When I visited Frankfurt in 2010 I wasn’t familiar with the scope and vision of Goethe’s works. If I was, I would have taken the time to see the house where he was born and worked.
“I cannot tell you how readable the book of nature is becoming for me; my long efforts at deciphering, letter by letter, have helped me; now all of a sudden it is having its effects, and my quiet joy is inexpressible.” Goethe to Charlotte von Stein, 1786
The elements of earth, air, fire and water are woven through Goethe’s writings, including Faust. Thanks to Trinity College, a scholarly article has been written about this very subject titled “Ecocriticism, the Elements, and the Ascent/ Descent into Weather in Goethe’s Faust.” The overarching message relates to human perceptions of nature and attempts to control it. Here is an excerpt: “Faust documents the Mephistophelean belief that because we can shape nature into dykes, as if at whim, that we can also control and divert the more fundamental elements themselves.” The article provides considerable food for thought.
Arguably his most famous work, Faust is a two-part play about a man who sold his soul to the devil. Faust is a scientist who is forced to confront fundamental issues such as good and evil, sexuality and mortality. According to Wikipedia, the work remains a resonant parable on subjects such as scientific learning and religion, passion and seduction and independence and love. It has inspired a great deal of literature, art and music.
Goethe’s writings on nature have also inspired many great thinkers through time, as noted in the introduction. His belief that science and poetry, and science and art, were complementary rather than incompatible still resonates today. Nigel Hoffman provides one intriguing example, with a focus on the artistic stages of Goethe’s science of living form – and the elements.
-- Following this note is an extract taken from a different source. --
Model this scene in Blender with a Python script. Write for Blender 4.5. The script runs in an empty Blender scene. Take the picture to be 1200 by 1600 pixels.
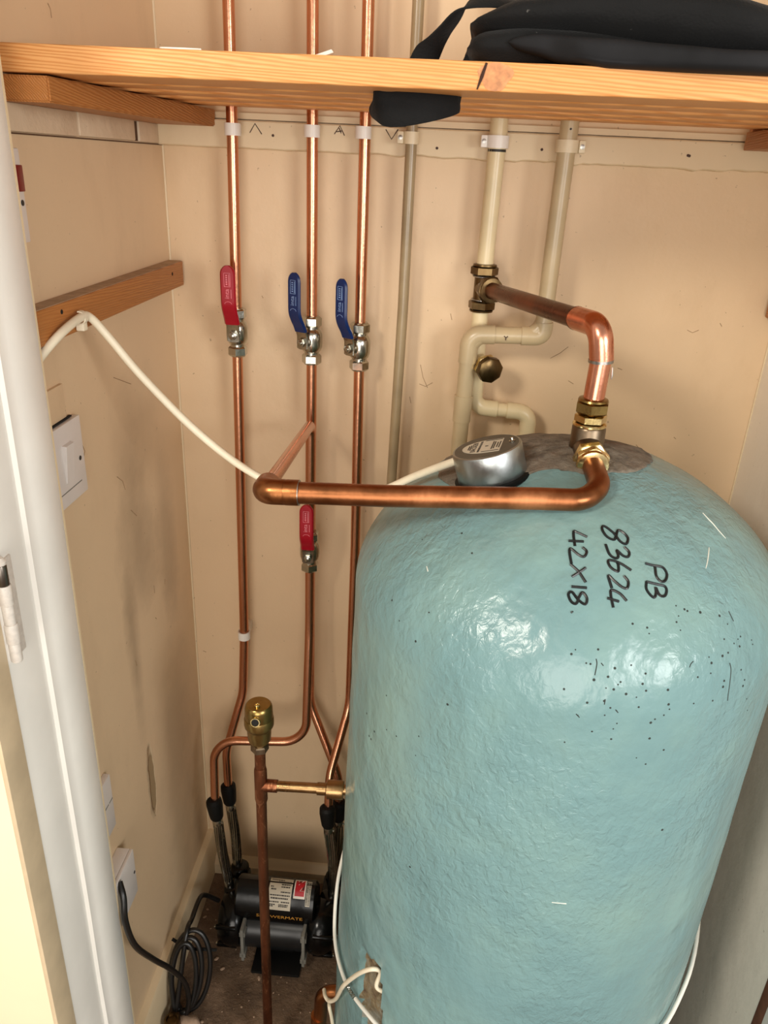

Nigel Hoffman draws on Goethe’s science of living form to describe four stages of scientific inquiry that correspond to the four elements of Earth, Water, Air and Fire.
Hoffman uses the elements as a way of understanding the different “dispositions of thinking” described by Goethe. Yabby Ponds, a series of waterholes 20 km north of Sydney, Australia is the setting used to undertake a Goethean study of place. Describing the area as a landscape with a starkly elemental quality, Hoffman’s essential purpose is to demonstrate a way of working with the four elements (Earth, Water, Air and Fire) within a methodology based on Goethe’s observations and insights. The result is a fascinating blend of science, art and imagination.

Yabby Ponds, the subject of Nigel Hoffman’s Goethian study of place, is located on the southern edge of Kuringai National Park, 20 km north of Sydney, Australia. Source: Google Maps.
Goethe was prepared to put forward daring ideas even though he concluded that his scientific aspirations lay “entirely outside the intellectual horizon of the time.” He wanted his wide-ranging scientific work to reach beyond a scientific audience and viewed visual images as a significant way to achieve this. Goethe would have been pleased when a fully illustrated version of ‘The Metamorphosis of Plants’ was finally published in 2009 by the Massachusetts Institute of Technology (MIT).

I can understand how Goethe was fascinated by plants. I love studying and taking photos of them, in all of their forms. Recently these Milkweed pods caught my eye.
The MIT book grew out of Gordon Miller’s lifelong fascination with plants and his belief that Goethe’s way of science offers hope for lessening the modern alienation that many have from nature. We can also learn from Goethe’s focus on taking action and persevering, so the last words go to him “Knowing is not enough, we must apply. Willing is not enough, we must do.”
Very interesting piece which helps to illumine the nature of Goethe’s genius.
A genius he was John. The depth and breadth of his ideas and knowledge is awe-inspiring and humbling.